▶ [DATA EXTRACT]
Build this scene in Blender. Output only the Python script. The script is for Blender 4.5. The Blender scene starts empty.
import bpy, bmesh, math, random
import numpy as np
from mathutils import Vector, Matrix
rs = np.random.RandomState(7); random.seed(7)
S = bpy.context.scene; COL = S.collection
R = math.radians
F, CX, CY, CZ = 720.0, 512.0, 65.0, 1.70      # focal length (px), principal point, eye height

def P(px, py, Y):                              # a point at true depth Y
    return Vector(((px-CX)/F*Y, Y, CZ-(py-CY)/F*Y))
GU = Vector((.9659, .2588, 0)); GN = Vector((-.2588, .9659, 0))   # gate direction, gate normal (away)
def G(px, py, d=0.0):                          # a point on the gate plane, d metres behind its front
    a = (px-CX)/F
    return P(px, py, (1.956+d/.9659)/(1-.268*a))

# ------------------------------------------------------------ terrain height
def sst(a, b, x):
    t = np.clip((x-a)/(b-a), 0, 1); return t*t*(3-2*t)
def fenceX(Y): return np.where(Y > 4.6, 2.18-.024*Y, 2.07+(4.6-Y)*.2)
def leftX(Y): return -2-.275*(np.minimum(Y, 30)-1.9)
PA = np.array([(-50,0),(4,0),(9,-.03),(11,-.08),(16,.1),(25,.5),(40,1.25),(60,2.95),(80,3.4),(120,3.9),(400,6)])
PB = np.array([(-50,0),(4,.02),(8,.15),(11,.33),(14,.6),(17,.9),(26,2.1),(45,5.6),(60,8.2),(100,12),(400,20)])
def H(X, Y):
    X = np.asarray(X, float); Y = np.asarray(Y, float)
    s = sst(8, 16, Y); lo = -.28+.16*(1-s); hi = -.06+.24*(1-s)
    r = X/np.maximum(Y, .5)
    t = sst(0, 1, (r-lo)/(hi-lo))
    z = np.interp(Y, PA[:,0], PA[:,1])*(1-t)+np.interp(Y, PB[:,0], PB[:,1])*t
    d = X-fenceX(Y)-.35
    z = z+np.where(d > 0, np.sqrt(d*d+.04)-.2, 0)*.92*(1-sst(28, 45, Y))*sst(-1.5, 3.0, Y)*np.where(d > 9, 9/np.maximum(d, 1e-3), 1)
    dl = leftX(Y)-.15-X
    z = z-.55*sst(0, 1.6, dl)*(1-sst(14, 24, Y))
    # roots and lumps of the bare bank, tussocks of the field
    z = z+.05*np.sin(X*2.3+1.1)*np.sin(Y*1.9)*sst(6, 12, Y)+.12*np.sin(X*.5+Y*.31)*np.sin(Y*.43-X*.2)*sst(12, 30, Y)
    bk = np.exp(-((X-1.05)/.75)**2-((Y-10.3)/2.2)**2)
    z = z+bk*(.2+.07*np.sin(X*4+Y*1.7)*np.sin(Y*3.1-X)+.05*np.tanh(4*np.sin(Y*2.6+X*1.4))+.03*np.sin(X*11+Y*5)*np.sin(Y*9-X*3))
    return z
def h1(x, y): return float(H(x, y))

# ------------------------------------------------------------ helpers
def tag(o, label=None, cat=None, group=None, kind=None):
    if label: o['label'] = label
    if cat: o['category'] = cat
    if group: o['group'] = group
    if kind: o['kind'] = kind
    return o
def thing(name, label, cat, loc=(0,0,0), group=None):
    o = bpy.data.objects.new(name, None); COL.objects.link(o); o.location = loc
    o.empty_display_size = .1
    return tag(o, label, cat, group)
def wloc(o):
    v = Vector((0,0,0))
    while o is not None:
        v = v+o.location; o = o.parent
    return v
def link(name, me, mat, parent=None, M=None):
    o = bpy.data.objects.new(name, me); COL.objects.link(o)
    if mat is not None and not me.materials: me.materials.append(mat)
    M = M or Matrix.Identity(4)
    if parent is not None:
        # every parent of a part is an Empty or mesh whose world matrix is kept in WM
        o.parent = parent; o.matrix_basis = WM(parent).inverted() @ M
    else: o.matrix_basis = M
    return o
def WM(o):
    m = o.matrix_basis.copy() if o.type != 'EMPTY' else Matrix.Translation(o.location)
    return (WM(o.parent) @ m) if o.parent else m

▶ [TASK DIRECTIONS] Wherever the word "scene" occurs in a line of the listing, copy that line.

▶ [EXPECTED ANSWER]
Build this scene in Blender. Output only the Python script. The script is for Blender 4.5. The Blender scene starts empty.
S = bpy.context.scene; COL = S.collection